Decades later, Sanders rarely raises his past activism in public. In fact, he generally hates talking about his own story. During a recent interview with TIME, the senator from Vermont sunk deep into a sofa in his office and resigned himself to doing just that. “Too much of media looks at politics as a soap opera,” Sanders said in a deep bass. “I have my views, Ted Cruz has his views, that’s fine: let’s lay them out and let the American people decide.”
That aversion to storytelling is part of what makes Sanders a long shot for the Democratic nomination. He polls at around 15% in the early primary states compared with Hillary Clinton’s 60%. And his longtime aversion to the Democratic Party, which he only just formally joined, will be a headwind, as will explaining his identification with “socialism,” a virtual epithet in American politics. “Don’t underestimate me,” Sanders likes to tell reporters.
People who know Bernie best say that beneath the grumpy prognostications about social inequality and climate change is a softy at heart. A few months after he arrived at the University of Chicago, Sanders went to a center in a rough Chicago neighborhood run by a Quaker service group, the American Friends Service Committee. He ventured out to local apartments, painting walls. Back at the house, the 19-year-old was fascinated by the 2-month-old daughter of the home’s caretakers. His friends say he brings that spirit to politics. “His feeling for people is something he had back then, and it’s something he still has,” says Jim Rader, a friend of Sanders’ who ran the Quaker house in Chicago. “He always had a sympathy for the underdog.”

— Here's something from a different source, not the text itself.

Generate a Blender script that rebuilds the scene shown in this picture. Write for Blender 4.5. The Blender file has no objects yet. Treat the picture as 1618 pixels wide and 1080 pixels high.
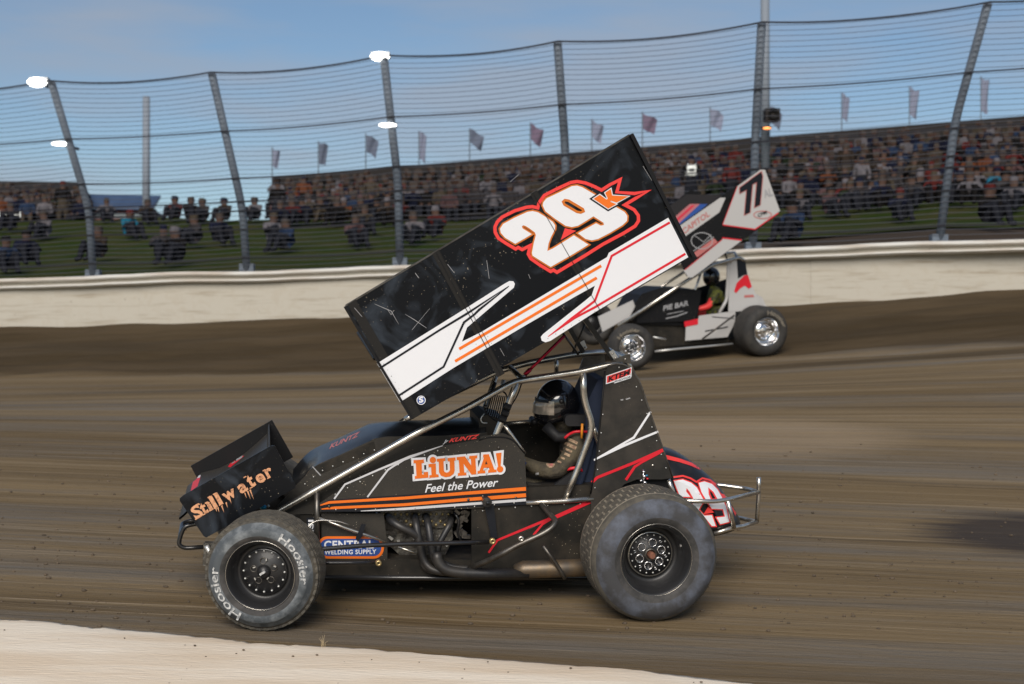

Sanders has lost six major elections since his race for high school class president. But persistence has brought him to his current post, and he’s seeking to be the oldest candidate ever to go to the White House. His goal, at the very least, is to foist his ideas in the Democratic primary. Now, as before, victory can be seen broadly: He can win the nomination himself, or embed his ideas with the person who does.